I do this just as much. There are times I make up stories about the stories they must be telling. I have projected many ideas onto other people.

But it’s always hard to know what to do about it. Arguing with others’ stories is useless unless there is trust. And very often, there isn’t.

So, what do your do when you confront others strong opinions about who you are?

1. Listen the Best You Can.
People want to be heard more than anything else. Even if they have a story about you, it’s best to just listen. Try to hear what they are saying without objecting internally or externally.

2. Reflect Without Ownership
Reflect their perspective using phrases like these: “So you imagined when I did …” and “From your perspective that meant…” Don’t take on blame or guilt, but reflect their perspective. Until we feel heard by someone else, it’s hard to be open to another way of seeing. Arguing with their stories really won’t help.

3. Don’t Own the Story Internally or Externally
I want to reiterate, DON’T OWN THE STORY. It’s their story, know that it isn’t true. One perspective is rarely true.

Only if the person is a trusted advisor should you hold their perspective with a lot of weight. We rarely see ourselves with clarity and are even less clear in seeing others. Because everything is filtered through our own lens.

4. Ask Them to Make a Specific Doable Request
Once you feel like you have heard their story or complaint ask them to make a specific doable request.

Unsure what that is? A specific doable request is something you could film on an iPhone before the battery dies. For example, you would be willing to take out the trash tomorrow or help with the dishes tonight.

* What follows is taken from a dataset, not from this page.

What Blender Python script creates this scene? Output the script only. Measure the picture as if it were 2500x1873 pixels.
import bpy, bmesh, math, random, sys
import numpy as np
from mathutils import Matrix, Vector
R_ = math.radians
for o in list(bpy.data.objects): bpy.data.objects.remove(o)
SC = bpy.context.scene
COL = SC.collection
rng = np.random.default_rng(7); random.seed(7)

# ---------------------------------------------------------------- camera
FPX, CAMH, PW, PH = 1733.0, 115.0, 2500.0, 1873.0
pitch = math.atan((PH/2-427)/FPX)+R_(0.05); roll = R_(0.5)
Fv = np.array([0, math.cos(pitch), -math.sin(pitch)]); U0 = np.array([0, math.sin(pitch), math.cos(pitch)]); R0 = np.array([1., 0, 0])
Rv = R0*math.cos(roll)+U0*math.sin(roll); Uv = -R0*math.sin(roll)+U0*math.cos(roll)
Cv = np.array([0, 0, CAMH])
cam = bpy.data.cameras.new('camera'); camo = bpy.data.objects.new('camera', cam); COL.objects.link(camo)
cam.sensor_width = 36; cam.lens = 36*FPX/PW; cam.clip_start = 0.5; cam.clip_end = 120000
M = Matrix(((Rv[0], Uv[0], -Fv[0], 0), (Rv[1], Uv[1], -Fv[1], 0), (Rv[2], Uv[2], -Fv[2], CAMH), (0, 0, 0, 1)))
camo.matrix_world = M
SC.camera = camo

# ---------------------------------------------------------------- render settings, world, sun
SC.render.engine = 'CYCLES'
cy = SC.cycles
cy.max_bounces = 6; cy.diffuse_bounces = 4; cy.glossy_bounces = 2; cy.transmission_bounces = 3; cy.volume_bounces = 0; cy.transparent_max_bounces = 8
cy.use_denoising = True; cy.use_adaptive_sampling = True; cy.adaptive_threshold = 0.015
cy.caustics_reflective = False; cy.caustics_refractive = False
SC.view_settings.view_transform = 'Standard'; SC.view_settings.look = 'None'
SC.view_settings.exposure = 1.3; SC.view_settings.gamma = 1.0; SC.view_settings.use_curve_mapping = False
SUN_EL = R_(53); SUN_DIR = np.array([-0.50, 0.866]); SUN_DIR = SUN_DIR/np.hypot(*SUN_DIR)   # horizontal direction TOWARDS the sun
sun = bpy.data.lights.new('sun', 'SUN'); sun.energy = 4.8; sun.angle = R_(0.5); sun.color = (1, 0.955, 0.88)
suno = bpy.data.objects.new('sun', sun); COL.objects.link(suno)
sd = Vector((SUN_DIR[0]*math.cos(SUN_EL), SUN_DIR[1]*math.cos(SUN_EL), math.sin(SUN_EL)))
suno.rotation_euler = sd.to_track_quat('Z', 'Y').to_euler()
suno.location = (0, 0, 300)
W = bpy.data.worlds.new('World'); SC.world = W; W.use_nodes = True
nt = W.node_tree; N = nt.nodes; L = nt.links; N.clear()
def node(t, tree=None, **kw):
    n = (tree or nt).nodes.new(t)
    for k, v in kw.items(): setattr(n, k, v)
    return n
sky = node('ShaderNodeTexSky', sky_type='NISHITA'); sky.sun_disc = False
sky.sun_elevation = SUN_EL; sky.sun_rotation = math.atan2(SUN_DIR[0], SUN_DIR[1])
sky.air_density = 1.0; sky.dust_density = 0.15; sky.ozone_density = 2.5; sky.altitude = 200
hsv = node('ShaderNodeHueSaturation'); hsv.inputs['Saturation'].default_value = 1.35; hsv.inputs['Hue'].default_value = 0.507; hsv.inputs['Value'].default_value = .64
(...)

Avoid vague requests such as, ‘Can you clean better?’ Or, ‘Can you communicate more?’

These are common requests but they have no back end and no way to know if you’re doing them. Without specific parameters, you will never know if you have completed the request.

The request also can’t be a demand or an ultimatum. If the request comes in the form of, do this or else, it’s a demand. The ‘or else’ may be implied or very blatant in either case it isn’t a good faith request.

If it’s a demand, there isn’t much you can do about it. You can try to change it into a request but it may not work. Usually demands stay demands, and in either case the next step is …

4. Are You Willing to Do it?
Are you are willing to meet their request from a place of authenticity and integrity? Submitting to someone else’s desires won’t work over the long haul. If you can honor the request in good faith, great!

Clarify what they are asking and let them know you’d be happy to do it. If you aren’t then say so or excuse your self from the situation and perhaps the relationship.

Relationships are built on trust and safety. If you don’t feel safe, then the relationship won’t work.

Be polite and firm. Offer negotiation if you are willing to negotiate, but life is too short to give up yourself to others.

No relationship is worth sacrificing who you are as a person. Harmony is just as important as respecting your own boundaries.

MindFitMove Practice
What is one area of your life where you struggle to create and maintain boundaries?
Come up with 2-3 strategies to start creating boundaries in that part of your life.
Practice saying No in a kind gentle way to things you only do out of obligation.
Practice saying Yes to your life, your values, and your own authentic self.